There’s also the question of Russian military, which is greatly underestimated in the West based on the numerical indicators. Those are even more deceptive, because Russian weapons manufacturing is designed to be incredibly cost-effective, and the weapons themselves are highly resilient and good in actual combat. Also, there’s the mistaken belief that Western weapons are technologically superior. This is not the case; if anything, it’s the other way around. The idea that Western weapons would magically change the situation in Ukraine is a complete illusion. Technologically, Russia has everything from spy satellites, rockets and aviation to drones and, for all intents and purposes, killer robots. The only thing they don’t have are the aircraft carriers, and that’s because they never had an use for them in their strategic planning. They are used for projecting power to weaker remote countries, and Russia never had any interest in that, so they made a few aircraft carriers just as a token and for experimentation, but they never invested much resources in them because they are of marginal use. It is my estimate that in any military conflict between NATO and Russia, NATO would be beaten so decisively, they would have to resort to the use of nuclear weapons. Ukraine is de facto the strongest NATO military at this point, and they are basically destroyed by Russia’s little pinky finger. America would not fare any better, because for each escalation in weapons strength and sophistication, Russia has an equal or stronger response. Each attack on Russian mainland would be matched by an attack of equal or greater magnitude on American mainland. America is neither safe nor protected from Russian retaliatory strikes, because Russia is neither Vietnam nor Iraq. America never fought an enemy that can strike their mainland at any time with whatever power they choose. That experiment would end very badly, and quickly.

There’s another important issue, perhaps the most important of all – the West is used to setting the market terms in ways that price their imports very low, and their exports very high; basically, what you produce is cheap and worthless, and what we make and export is precious and wonderful. This created an illusion of Western supremacy which ended as soon as they actually started believing their own propaganda, and sanctioned those “cheap and worthless” products, which turned out to be essential things nobody can live without in a modern society, and the stuff they make and export turned out to be trinkets with inflated brand value that nobody really needs, and are rather in the domain of “wants”. Nobody really needs an iPhone, a Mac or some fancy brand of ice cream. I’m writing this on a late-2017 Asus Zenbook, running Linux and LibreOffice, and it’s fine; it’s more than fine in fact; it would be considered alien tech in the 1990s. My new Macbook is better, but it’s not that much better that I would trip over myself and die if I had to use less advanced tech without American IP. More likely, I would shrug it off and do perfectly fine, realizing that I need America and their stuff much less than everybody thinks they do.
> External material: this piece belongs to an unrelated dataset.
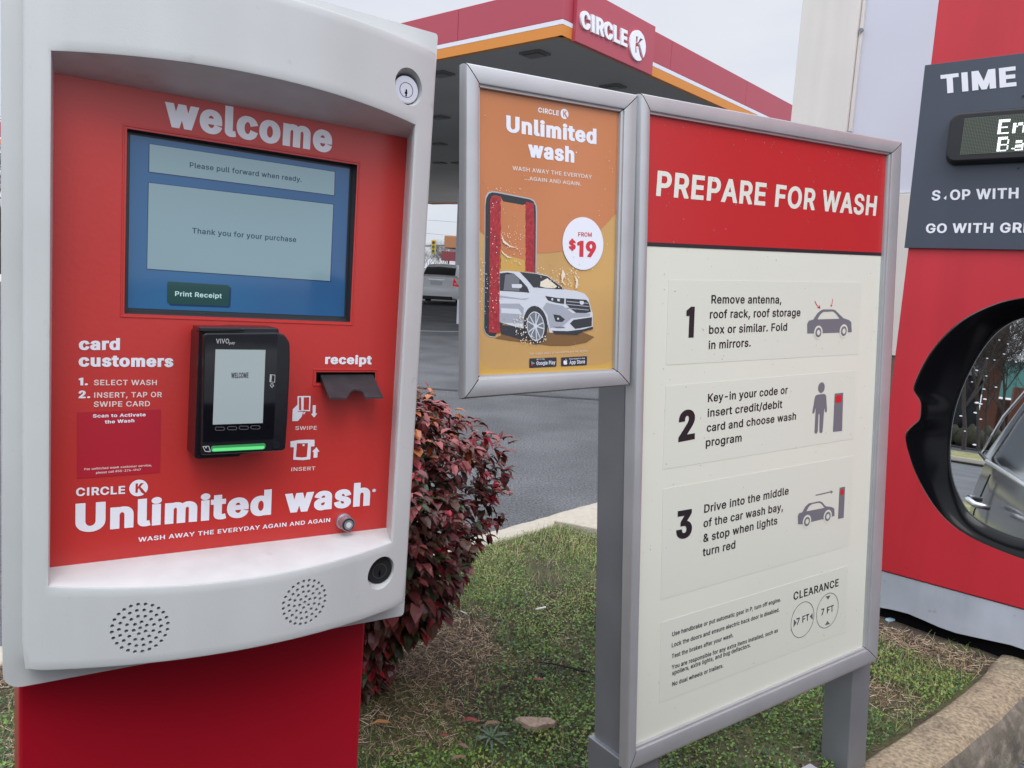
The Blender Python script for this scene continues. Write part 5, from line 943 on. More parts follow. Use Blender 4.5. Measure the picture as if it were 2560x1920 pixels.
def car_icon(z, L, win, wheels):
    b = MB()
    flat(b, SF, tp_(z, L), w9, 0, holes=[tp_(z, win)])
    for (x, y, r) in wheels:
        c_ = t9(z, x, y); q = (Vector(t9(z, x, y - r)) - Vector(c_)).length
        flat(b, SF, circ(c_, q * 1.42, 28), w9 + .0003, 2); flat(b, SF, circ(c_, q, 24), w9 + .0006, 0); flat(b, SF, circ(c_, q * .55, 20), w9 + .0009, 2)
    b.build('car_pictogram', ICM, pos)
car_icon(A, [(1385, 1528), (1384, 1455), (1396, 1428), (1432, 1418), (1462, 1372), (1492, 1345), (1512, 1338), (1588, 1338), (1608, 1345), (1640, 1378), (1672, 1408), (1715, 1422), (1733, 1440), (1736, 1518), (1700, 1520), (1430, 1528)],
         [(1466, 1417), (1488, 1378), (1512, 1358), (1588, 1354), (1612, 1372), (1640, 1412)], [(1471, 1520, 38), (1672, 1510, 38)])
car_icon(Bq, [(1312, 1392), (1310, 1325), (1320, 1305), (1345, 1298), (1368, 1255), (1395, 1228), (1480, 1210), (1500, 1216), (1530, 1250), (1580, 1256), (1598, 1268), (1601, 1325), (1575, 1335), (1345, 1392)],
         [(1378, 1290), (1400, 1250), (1425, 1232), (1480, 1222), (1498, 1232), (1522, 1262)], [(1381, 1370, 36), (1545, 1330, 36)])
for cx_, cy_, d in ((1497, 313, 0),): c_ = t9(Bq, cx_, cy_); flat(b, SF, circ(c_, (Vector(t9(Bq, cx_, cy_ - 42)) - Vector(c_)).length, 24), w9, 0)
flat(b, SF, roundpoly(tp_(Bq, [(1455, 372), (1478, 366), (1520, 362), (1534, 375), (1541, 490), (1538, 508), (1526, 508), (1520, 470), (1506, 660), (1498, 672), (1482, 670), (1480, 650), (1482, 520), (1474, 520), (1468, 660), (1460, 676), (1446, 676), (1442, 664), (1452, 470), (1440, 515), (1428, 520), (1425, 508), (1446, 385)]), .0015, 2), w9, 0)
b.build('person_pictogram', ICM, pos); b = MB()
flat(b, SF, tp_(Bq, [(1602, 360), (1669, 353), (1660, 655), (1588, 663)]), w9, 0); flat(b, SF, tp_(Bq, [(1608, 376), (1658, 370), (1655, 428), (1605, 433)]), w9 + .0003, 1)
b.build('terminal_pictogram', ICM, pos); b = MB()
flat(b, SF, tp_(Bq, [(1640, 1103), (1684, 1095), (1672, 1342), (1628, 1351)]), w9, 0); c_ = t9(Bq, 1660, 1137); flat(b, SF, circ(c_, (Vector(t9(Bq, 1660, 1113)) - Vector(c_)).length, 20), w9 + .0003, 1)
b.build('stop_light_pictogram', ICM, pos); b = MB()
flat(b, SF, tp_(Bq, [(1449, 1160), (1570, 1132), (1566, 1122), (1588, 1135), (1574, 1152), (1572, 1140), (1451, 1168)]), w9, 0)
for L in ([(1442, 1272), (1447, 1270), (1462, 1302), (1477, 1318), (1482, 1300), (1488, 1332), (1460, 1325), (1472, 1320), (1456, 1304)], [(1583, 1256), (1587, 1256), (1585, 1285), (1578, 1308), (1586, 1302), (1574, 1320), (1566, 1300), (1574, 1306), (1581, 1284)]):
    b.build('arrow_pictogram', ICM, pos); b = MB(); flat(b, SF, tp_(A, L), w9, 1)
b.build('arrow_pictogram', ICM, pos); b = MB()
for cx_, cy_, rx in ((1348, 487, 138), (1545, 415, 135)):
    c_ = t9(Cq, cx_, cy_); q = (Vector(t9(Cq, cx_, cy_ - rx)) - Vector(c_)).length; flat(b, SF, circ(c_, q, 48), w9, 3, holes=[circ(c_, q * .965, 48)])
for L in ([(1280, 485), (1301, 511), (1277, 545)], [(1405, 463), (1426, 434), (1428, 486)], [(1531, 303), (1568, 296), (1550, 329)], [(1544, 497), (1563, 520), (1525, 532)]): flat(b, SF, tp_(Cq, L), w9, 3)
b.build('clearance_symbol', ICM, pos)
# rain drops on the face
DROP = mat('water', (.80, .82, .84), .04, spec=.8); DROP.node_tree.nodes['Principled BSDF'].inputs['Transmission Weight'].default_value = .85
b = MB(); rg = random.Random(9)
def drop(mb, u, v, r, w):
    vs = []; 
    for j, (rr, h) in enumerate(((1, 0), (.8, .35), (.4, .55))): vs += [SF.at(u + r * rr * math.cos(a * 1.0472), v + r * rr * math.sin(a * 1.0472) * 1.15, w + h * r) for a in range(6)]
    vs.append(SF.at(u, v, w + .6 * r)); fs = [(j * 6 + i, j * 6 + (i + 1) % 6, j * 6 + 6 + (i + 1) % 6, j * 6 + 6 + i) for j in range(2) for i in range(6)] + [(12 + i, 12 + (i + 1) % 6, 18) for i in range(6)]
    mb.add(vs, fs)
for i in range(330):
    u = rg.uniform(-.355, .345); v = .56 - 1.1 * rg.random() ** 1.5; drop(b, u, v, rg.choice((.0006, .0008, .001, .0014)), .0008)
o = b.build('water_drops', DROP, bsn, smooth=True); o['kind'] = 'stuff'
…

I actually test such ideas occasionally, checking how much stuff I actually need to function in a modern society, and how much of what I have is merely “want the new shiny gadgety thingy”, and I concluded that I could do with a Raspberry Pi in a pinch, but not without electricity, diesel and gas, let alone food. Apparently, Russia produces the stuff we actually need, and the West produces the “intellectual property” in the stuff that we want; not even the actual stuff, mind you. So, the question is, could everybody survive with Chinese smartphones and laptops, but without Russian minerals and hydrocarbons? Yeah. It turns out that something is cheap when it’s abundant and you just assume it’s there, like air, but when air suddenly isn’t there for you to breathe, it becomes precious quite suddenly.

When you turn out to need someone for basic survival, and they don’t need you very much at all, it means that, for all intents and purposes, they are more powerful and important.